Toshiya Hari: I do, thanks Dave. Just on gross margins, I think you guys did a good job in explaining what’s driving it. Still, I’m a little bit surprised with the year-over-year, kind of, drop through, if you will? Gross margin dollars essentially dropping as much as your revenue. I understand the underutilization, the increase in depreciation. But what are you seeing from a pricing perspective? Is it more pricing than volume that’s driving the revenue decline and the decline in gross margins? Or if you can kind of speak to your strategy from a pricing perspective, what you’re seeing in the marketplace? That would be helpful. Thank you.
Dave Pahl: Yes, Toshiya and I’ll remind everyone else, I know you know the industry well, but you know pricing just doesn’t move quickly in our markets overall and nor is it the primary reason why a customer chooses our products. So and as we’ve mentioned before our pricing strategy hasn’t changed and of course, we’re always regularly monitoring the market and pricing our products appropriately. And as we’ve talked about now for I think a couple of quarters, as we expected supply and demand to come more in balance, that we would expect pricing to revert back to how it’s behaved over the last 10 or 20 years. And over the last six months or so, that’s what we’ve seen. So somewhat of a low-single-digit decline is what we’re expecting out in time and wouldn’t describe that as unusual. Thanks for the question.
Toshiya Hari: Great. Thank you.
Dave Pahl: We’ll go to the next caller please. Thanks.
Operator: Our next question comes from the line of Timothy Arcuri with UBS. Please proceed with your question.

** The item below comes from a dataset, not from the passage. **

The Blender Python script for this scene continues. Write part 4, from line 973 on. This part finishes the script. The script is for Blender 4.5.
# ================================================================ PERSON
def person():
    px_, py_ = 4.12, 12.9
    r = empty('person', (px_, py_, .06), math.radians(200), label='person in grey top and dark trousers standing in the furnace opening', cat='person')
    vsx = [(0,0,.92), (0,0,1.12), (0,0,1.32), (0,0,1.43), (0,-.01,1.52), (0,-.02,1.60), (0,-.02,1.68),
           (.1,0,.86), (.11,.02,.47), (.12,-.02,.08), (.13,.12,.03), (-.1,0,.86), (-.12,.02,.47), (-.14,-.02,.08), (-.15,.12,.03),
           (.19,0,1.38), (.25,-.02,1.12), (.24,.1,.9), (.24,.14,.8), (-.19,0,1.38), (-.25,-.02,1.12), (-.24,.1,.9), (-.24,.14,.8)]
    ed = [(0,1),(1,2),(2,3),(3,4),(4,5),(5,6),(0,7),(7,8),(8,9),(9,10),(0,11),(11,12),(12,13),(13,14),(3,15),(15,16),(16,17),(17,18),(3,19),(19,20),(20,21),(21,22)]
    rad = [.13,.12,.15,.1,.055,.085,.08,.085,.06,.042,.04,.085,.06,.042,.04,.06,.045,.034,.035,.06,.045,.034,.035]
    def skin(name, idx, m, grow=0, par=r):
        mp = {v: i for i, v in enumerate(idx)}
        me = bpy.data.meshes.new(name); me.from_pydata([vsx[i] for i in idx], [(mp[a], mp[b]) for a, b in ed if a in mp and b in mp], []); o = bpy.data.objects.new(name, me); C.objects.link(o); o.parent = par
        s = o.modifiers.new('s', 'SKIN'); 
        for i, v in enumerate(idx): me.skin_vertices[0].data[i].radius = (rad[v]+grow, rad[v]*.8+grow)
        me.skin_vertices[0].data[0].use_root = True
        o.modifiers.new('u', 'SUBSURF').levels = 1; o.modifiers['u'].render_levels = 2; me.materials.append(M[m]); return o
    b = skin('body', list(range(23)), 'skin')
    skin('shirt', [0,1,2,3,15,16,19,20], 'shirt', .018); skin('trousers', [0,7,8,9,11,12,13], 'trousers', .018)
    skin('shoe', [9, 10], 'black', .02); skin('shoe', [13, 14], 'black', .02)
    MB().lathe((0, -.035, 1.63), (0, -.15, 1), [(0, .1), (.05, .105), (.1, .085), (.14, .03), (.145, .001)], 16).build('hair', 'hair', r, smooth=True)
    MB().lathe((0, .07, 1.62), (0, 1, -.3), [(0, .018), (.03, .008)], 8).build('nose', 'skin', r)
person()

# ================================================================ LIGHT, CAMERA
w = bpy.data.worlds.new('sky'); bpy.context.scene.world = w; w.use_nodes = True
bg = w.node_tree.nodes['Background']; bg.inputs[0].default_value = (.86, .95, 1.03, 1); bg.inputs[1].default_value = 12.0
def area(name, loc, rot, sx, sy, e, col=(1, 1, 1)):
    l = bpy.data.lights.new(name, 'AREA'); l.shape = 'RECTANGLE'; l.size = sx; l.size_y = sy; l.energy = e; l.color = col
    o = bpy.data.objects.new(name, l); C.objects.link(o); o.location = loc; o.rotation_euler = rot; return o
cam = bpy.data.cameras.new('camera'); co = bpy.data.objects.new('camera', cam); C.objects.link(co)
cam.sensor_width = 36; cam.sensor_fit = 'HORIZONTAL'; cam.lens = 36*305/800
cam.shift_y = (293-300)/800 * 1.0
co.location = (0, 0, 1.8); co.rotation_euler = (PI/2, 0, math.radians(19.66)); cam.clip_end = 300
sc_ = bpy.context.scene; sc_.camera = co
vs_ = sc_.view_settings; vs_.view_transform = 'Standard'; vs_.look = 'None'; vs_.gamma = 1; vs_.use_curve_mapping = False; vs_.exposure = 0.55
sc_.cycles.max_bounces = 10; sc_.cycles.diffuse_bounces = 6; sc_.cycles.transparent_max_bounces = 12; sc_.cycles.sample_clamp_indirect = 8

Timothy Arcuri: Thanks a lot. I wanted to ask about factory loadings. Dave, gross margin was down maybe 250 basis points. It’s kind of implied to be down 250 basis points. Even if I strip out depreciation, it’s down about 100 basis points for March. So it seems like utilization is coming down a bit. And CapEx also came in a little bit lower too for December. So the first question on that is, can you talk about loadings? Is March going to be the bottom in loadings and we should see inventory begin to come down also in March? And then I had a follow-up on that too.
Rafael Lizardi: Yes, so, no, thanks for the question. So step back in third quarter, at the end of third quarter, we talked about this. As we have near our inventory levels, then we have adjusted our factory loadings accordingly. So in third quarter, we did some of that and that had an impact on gross margins on underutilization. Fourth quarter adjustment was bigger than third quarter. And now going into first quarter, we’re taking that adjustment further. So the first quarter adjustment on underutilization will be bigger. But we continue to have an upward bias on inventory as we continue to build the right buffers for the right parts to be ready on the other side of the cycle. So, follow-up?
Timothy Arcuri: I did, yes. So then on CapEx, can you talk about that? It was a little lower. It’s running actually quite a bit below the $5 billion run right now. So are you actually cutting CapEx now since you’re bringing down factory loading? Thanks.
Rafael Lizardi: No, we’re not. In fact, CapEx came in as expected $5.1 billion, and we’ve been talking about $5 billion per year. So it was right on target. And you should expect, and we expect, to continue running at about $5 billion per year through 2026 as we complete the investment plans that we’ve been talking about.
Dave Pahl: Great. Thanks, Tim. We’ll go to the next caller, please.
Operator: Our next question comes from the line of Chris Danely with Citibank. Please proceed with your question.
Chris Danely: Hey, thanks guys. Just a follow-up on the utilization rates. So is the target, I guess, inventory level. Has that not changed for you guys? And so do you expect utilization rates to bottom in Q1? Or do you think you might have some more inventory adjustments going into Q2 for TI?